# START OF Information shown

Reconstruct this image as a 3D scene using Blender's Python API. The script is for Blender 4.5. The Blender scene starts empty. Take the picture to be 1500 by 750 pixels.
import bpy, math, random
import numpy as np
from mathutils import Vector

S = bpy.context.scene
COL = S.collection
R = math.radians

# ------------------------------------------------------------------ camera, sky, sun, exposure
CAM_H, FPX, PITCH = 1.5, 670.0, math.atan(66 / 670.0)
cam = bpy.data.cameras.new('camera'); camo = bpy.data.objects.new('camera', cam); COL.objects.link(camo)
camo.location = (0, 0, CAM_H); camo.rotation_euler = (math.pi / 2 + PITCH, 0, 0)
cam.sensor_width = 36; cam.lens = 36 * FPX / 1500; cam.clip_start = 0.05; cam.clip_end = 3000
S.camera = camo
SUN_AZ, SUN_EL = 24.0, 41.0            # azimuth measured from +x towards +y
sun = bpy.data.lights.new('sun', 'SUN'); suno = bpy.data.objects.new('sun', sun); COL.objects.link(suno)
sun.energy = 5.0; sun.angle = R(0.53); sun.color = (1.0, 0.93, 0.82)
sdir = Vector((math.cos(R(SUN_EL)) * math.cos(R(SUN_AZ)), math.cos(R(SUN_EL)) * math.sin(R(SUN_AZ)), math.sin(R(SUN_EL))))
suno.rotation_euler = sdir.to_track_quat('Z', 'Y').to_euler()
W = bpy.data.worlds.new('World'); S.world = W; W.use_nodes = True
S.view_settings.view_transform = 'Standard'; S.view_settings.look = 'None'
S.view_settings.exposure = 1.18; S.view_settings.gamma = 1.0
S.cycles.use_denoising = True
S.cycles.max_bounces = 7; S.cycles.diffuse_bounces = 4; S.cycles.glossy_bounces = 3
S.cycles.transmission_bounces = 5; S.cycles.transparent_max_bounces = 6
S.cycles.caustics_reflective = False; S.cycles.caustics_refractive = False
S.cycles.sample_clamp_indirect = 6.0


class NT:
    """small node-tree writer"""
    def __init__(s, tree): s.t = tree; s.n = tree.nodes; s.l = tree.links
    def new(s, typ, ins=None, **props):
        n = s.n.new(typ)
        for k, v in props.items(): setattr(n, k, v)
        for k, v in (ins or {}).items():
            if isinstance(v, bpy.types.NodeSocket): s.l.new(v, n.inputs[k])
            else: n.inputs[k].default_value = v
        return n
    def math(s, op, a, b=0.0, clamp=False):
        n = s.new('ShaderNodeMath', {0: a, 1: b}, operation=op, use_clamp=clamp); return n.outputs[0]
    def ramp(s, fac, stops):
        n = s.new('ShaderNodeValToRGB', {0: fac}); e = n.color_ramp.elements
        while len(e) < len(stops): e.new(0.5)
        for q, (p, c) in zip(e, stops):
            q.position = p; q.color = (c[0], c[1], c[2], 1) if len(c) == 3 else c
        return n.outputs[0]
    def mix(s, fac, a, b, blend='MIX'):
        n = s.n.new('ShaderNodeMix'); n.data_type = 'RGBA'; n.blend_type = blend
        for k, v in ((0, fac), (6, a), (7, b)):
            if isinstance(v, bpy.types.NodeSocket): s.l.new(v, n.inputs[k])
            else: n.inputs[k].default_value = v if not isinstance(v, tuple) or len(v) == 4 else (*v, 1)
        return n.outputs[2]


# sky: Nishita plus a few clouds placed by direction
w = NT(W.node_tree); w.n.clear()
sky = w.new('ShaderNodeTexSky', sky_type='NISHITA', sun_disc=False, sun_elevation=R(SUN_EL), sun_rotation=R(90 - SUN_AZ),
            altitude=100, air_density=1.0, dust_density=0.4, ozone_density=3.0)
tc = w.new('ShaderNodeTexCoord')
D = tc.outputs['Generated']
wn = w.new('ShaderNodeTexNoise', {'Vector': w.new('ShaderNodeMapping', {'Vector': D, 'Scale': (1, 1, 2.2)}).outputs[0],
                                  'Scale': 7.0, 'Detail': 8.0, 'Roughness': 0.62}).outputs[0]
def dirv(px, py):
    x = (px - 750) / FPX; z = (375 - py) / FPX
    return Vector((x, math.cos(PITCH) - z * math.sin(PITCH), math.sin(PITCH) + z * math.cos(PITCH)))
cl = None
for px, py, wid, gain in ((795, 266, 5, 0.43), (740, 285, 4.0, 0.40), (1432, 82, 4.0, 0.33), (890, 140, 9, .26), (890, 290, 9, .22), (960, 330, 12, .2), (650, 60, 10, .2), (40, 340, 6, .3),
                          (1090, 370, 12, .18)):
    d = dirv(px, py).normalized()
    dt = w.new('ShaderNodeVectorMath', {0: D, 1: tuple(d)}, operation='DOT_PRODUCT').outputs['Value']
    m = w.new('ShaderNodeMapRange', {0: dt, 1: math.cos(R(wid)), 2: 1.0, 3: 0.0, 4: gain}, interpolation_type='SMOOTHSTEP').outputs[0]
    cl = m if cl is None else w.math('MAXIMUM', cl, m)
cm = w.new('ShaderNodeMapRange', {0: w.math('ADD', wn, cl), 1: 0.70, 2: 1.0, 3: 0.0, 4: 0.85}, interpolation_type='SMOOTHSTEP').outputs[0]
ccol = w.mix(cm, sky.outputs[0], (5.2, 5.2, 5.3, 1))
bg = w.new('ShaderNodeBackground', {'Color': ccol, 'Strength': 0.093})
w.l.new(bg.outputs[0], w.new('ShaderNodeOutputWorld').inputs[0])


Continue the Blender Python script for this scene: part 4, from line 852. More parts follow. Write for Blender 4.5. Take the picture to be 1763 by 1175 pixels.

# END OF Information shown

Exercise ▸
Return only the exact lines from the opening of the records through the line that contains "R = math.radians", both included.

Task output ▸
Reconstruct this image as a 3D scene using Blender's Python API. The script is for Blender 4.5. The Blender scene starts empty. Take the picture to be 1500 by 750 pixels.
import bpy, math, random
import numpy as np
from mathutils import Vector

S = bpy.context.scene
COL = S.collection
R = math.radians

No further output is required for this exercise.